HYDERABAD: Gaurang Shah, the Hyderabad-based internationally acclaimed designer renowned for his exquisite focus on traditional designs, consistently delivers stunning outfits. Each creation is meticulously crafted, infused with extensive research and dedication to breathe life into every outfit. With an unwavering commitment to excellence, this designer has firmly established his presence in the fashion industry. Recently, Gaurang showcased his latest collection, Gulal, at the Lakme Fashion Week, where CE spoke with him about his latest creations and more.
Tell us about your new collection Gulal.
The collection I recently showcased at Lakme Fashion Week is named Gulal. In the past, people traditionally chose clothing colours based on the season, and this season’s hue was pink, which inspired my collection. Gulal continues a narrative I’ve been weaving; in 2022, I presented Sindoor, featuring the colour red, and this year, it’s Gulal, focusing on pink. Looking ahead, I plan to explore Haldi and Kesar, representing yellows and oranges, next year. It’s a tale spanning three seasons. Gulal delves into the rich tapestry of Indian textiles, bringing together fabrics from various states. The collection featured an array of garments, including 12 sarees and 32 ghagras, showcasing woven, embroidered, hand-painted, and block-printed textiles. Every piece celebrates the artistry of handcrafted textiles, capturing the essence of India’s diverse craftsmanship.

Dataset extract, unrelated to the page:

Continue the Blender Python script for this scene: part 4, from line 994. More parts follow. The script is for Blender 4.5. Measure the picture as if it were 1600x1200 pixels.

What are the fabrics that are used in this collection?
In this collection, we’ve incorporated a variety of luxurious fabrics, including silks, matka, kadhi, tussar, and muga, along with an array of yarns. The craftsmanship extends to diverse weaving techniques such as jamdani and jacquard, each adding depth and texture to the garments. Reviving lost and forgotten stitching techniques was a priority, showcasing exquisite embroidery like the mocha from Gujarat, Kashmiri aari, Lucknow’s chikankari, Karnataka’s kasuti, and Bombay’s parsi gara. The collection boasts a rich tapestry of embroidery styles and weave techniques, creating captivating textures in various shades of pink.
Tell us about the importance of handlooms in India and how we can showcase it more.
When it comes to handlooms in India, the diversity and richness are unparalleled. Every region offers unique weaving techniques, colours, and textiles, making it a treasure trove unlike any other country. Travelling through India, you encounter a plethora of weaving traditions, each telling its own story through fabric. The way we showcase our handlooms is undoubtedly justified; it’s a celebration of our heritage, honouring the legacy passed down by our ancestors. It’s imperative that we preserve and promote these traditions, encouraging people of all ages to embrace handloom textiles.
How do you think the trend of handlooms has evolved?
The evolution of handloom trends has been remarkable, both in design and technique. Today, there’s a heightened awareness and appreciation for handloom fabrics, with designers and consumers alike recognising their intrinsic value. Modernising handloom designs is essential to ensure their relevance and appeal across generations. Adapting designs, colours, and textiles to contemporary tastes is crucial in keeping handlooms vibrant and desirable. As for trending colours, every shade holds its own appeal. From pink to red, yellow, orange, and even green, my choice of colours is driven by mood and inspiration, ensuring each collection is fresh and captivating.
Tell us about your weaving experience in Telangana?
My weaving experience in Telangana, particularly in the Pochampally and Puttapaka belt known for Ikat, has been limited due to challenges with design copying and resistance to change among weavers. However, in Andhra Pradesh and other states, I’ve found greater success and collaboration with weavers. One state that holds a special place in my heart for weaving is Andhra Pradesh, particularly the village in Srikakulam district where my khadi, jamdani is produced. Over the years, I’ve worked closely with the weavers, transforming the village and empowering its inhabitants, particularly women, who have found newfound opportunities in weaving.
What does fashion mean to you?
For me, fashion transcends mere clothing; it’s a statement of identity and tradition. Wearing a handwoven saree embodies timeless elegance and serves as a testament to the enduring beauty of Indian craftsmanship.